We’ve got a very full plate, and that’s just for the new projects. We’ve still got lots of things going on in the buildings. We are very busy, it’s very exciting to see where we are in comparison to where we’ve been.

I would much rather have it like this than going back to the days where we had no dollars and having to look at other options for our district.  It’s very rewarding. There are days where I leave saying, “Wow, if you would have told me we would be doing all of this five years ago, I would have said there would have been no way.’

Where do you want to see your district by June?

By the end of this school year, we’re on the process of goal setting. I want to see our staff, teachers, principals, maintenance departments, transportation, technology, all using data from their areas to support improving student achievement in this district.

We’ve been using measurable goals and data very well in our buildings. We need to make it more meaningful and useful for our teachers. We’re expanding that concept to athletics, maintenance, food service, so the supporting departments will do a similar process that our buildings have been doing for three years.

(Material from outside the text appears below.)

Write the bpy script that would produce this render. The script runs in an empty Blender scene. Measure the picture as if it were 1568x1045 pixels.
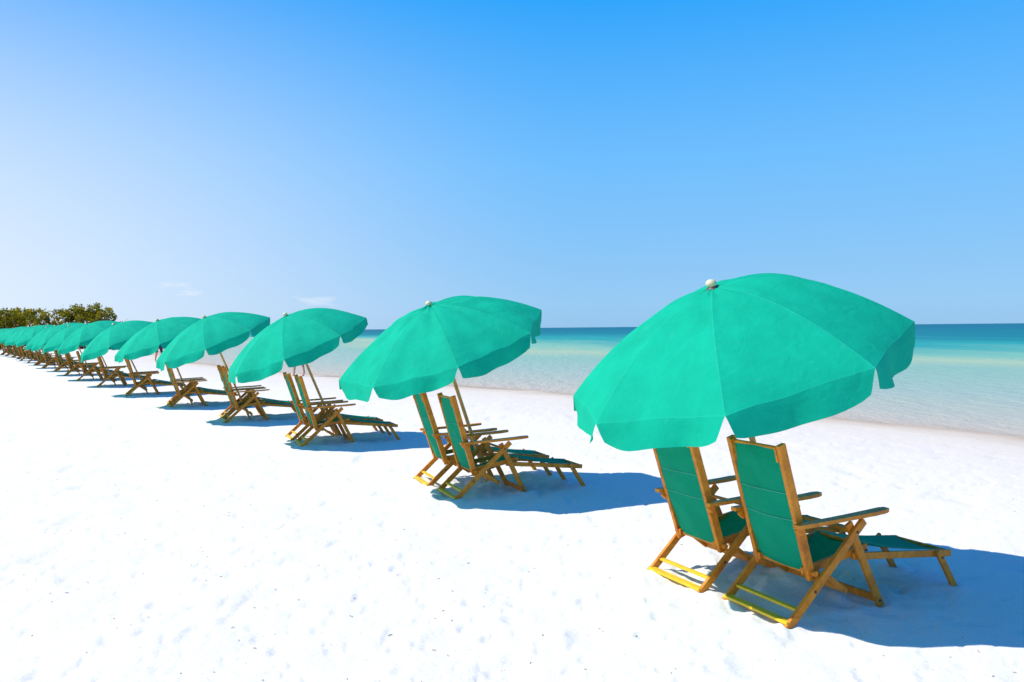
import bpy, bmesh, math, random
import numpy as np
from mathutils import Vector, Matrix, Euler
random.seed(7); rng=np.random.default_rng(7)
S=bpy.context.scene
col=S.collection
# ------------------------------------------------------------------ helpers
def new_mat(name):
    m=bpy.data.materials.new(name); m.use_nodes=True
    nt=m.node_tree
    for n in list(nt.nodes): nt.nodes.remove(n)
    out=nt.nodes.new('ShaderNodeOutputMaterial')
    return m,nt,out
def N(nt,t,**kw):
    n=nt.nodes.new(t)
    for k,v in kw.items(): setattr(n,k,v)
    return n
def setin(n,**kw):
    for k,v in kw.items():
        n.inputs[k.replace('_',' ')].default_value=v
def ramp(nt,stops,interp='LINEAR'):
    r=N(nt,'ShaderNodeValToRGB'); e=r.color_ramp; e.interpolation=interp
    while len(e.elements)<len(stops): e.elements.new(.5)
    for el,(p,c) in zip(e.elements,stops):
        el.position=p; el.color=(*c,1) if len(c)==3 else c
    return r
def mesh_obj(name,verts,faces,mat=None,smooth=False,parent=None):
    me=bpy.data.meshes.new(name); me.from_pydata([tuple(v) for v in verts],[],faces)
    me.update()
    if smooth: me.polygons.foreach_set('use_smooth',[True]*len(me.polygons))
    o=bpy.data.objects.new(name,me); col.objects.link(o)
    if mat: me.materials.append(mat)
    if parent: o.parent=parent
    return o
def link_data(name,me,parent):
    o=bpy.data.objects.new(name,me); col.objects.link(o); o.parent=parent; return o
def empty(name,loc=(0,0,0)):
    o=bpy.data.objects.new(name,None); o.empty_display_size=.2; col.objects.link(o); o.location=loc; return o
# vectorised value noise
def _h(ix,iy,s):
    n=(ix.astype(np.int64)*374761393+iy.astype(np.int64)*668265263+s*974711)&0xffffffff
    n=((n^(n>>13))*1274126177)&0xffffffff
    n=(n^(n>>16))&0xffffffff
    return n/4294967295.0
def vnoise(x,y,s=0):
    ix=np.floor(x);iy=np.floor(y);fx=x-ix;fy=y-iy
    fx=fx*fx*fx*(fx*(fx*6-15)+10);fy=fy*fy*fy*(fy*(fy*6-15)+10)
    a=_h(ix,iy,s);b=_h(ix+1,iy,s);c=_h(ix,iy+1,s);d=_h(ix+1,iy+1,s)
    return (a*(1-fx)+b*fx)*(1-fy)+(c*(1-fx)+d*fx)*fy
def fbm(x,y,s=0,o=3):
    t=0;a=1;w=0
    for i in range(o):
        t=t+a*vnoise(x*2**i+i*17.3,y*2**i-i*9.1,s+i);w+=a;a*=.5
    return t/w
# ------------------------------------------------------------------ shoreline
SH=np.array([(200,-270),(45,-42),(20,-5.5),(8.06,12.5),(5.97,15.65),(1.51,21.4),(-1.28,24.3),(-8.4,32.6),(-14.5,40),(-21,50),(-31,70),(-38,90),(-44,120),(-70,160),(-400,420),(-3000,2500)],float)
def shore(x,y):
    best=np.full(x.shape,1e9);sg=np.ones(x.shape)
    for p,q in zip(SH[:-1],SH[1:]):
        d=q-p;L=(d**2).sum()
        t=np.clip(((x-p[0])*d[0]+(y-p[1])*d[1])/L,0,1)
        dx=x-(p[0]+t*d[0]);dy=y-(p[1]+t*d[1])
        dd=np.hypot(dx,dy)
        s=np.sign(d[0]*(y-p[1])-d[1]*(x-p[0]))
        m=dd<best-1e-9
        best=np.where(m,dd,best);sg=np.where(m,s,sg)
    wob=(fbm(x*.35,y*.35,91,2)-.5)*.7+(vnoise(x*1.3,y*1.3,95)-.5)*.15
    return best*sg+wob
WL=-0.12
def height(x,y,d=None):
    if d is None: d=shore(x,y)
    base=np.where(d>5,0,np.where(d>0,WL*np.clip(1-d/5,0,1)**1.4,WL+d*.035))
    base=np.maximum(base,-4)
    r=np.hypot(x,y)
    amp=np.clip(1-(r-18)/45,0.0,1)*np.clip((d+.2)/4,0,1)
    n=(fbm(x*1.1,y*1.1,3,2)-.5)*.022
    n+=(fbm(x*3.7,y*3.7,11,3)-.5)*.014
    p1=vnoise(x*2.6+5,y*2.6,31);n-=np.clip(p1-.80,0,1)*.10
    p2=vnoise(x*7.3,y*7.3+3,37);n-=np.clip(p2-.83,0,1)*.10
    p3=vnoise(x*17,y*17+3,41);n-=np.clip(p3-.84,0,1)*.08
    return base+n*amp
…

We always need the practice of getting better at using data to make decisions, whether that’s how we improve our facilities, cleanliness, food selection, to make a better learning environment for our kids. That way, they can have the best facilities for their education. We’ve got a long way to go to make that meaningful and relevant. But using that classroom data will be a huge accomplishment for us. We’ve really in five years just transformed our school district.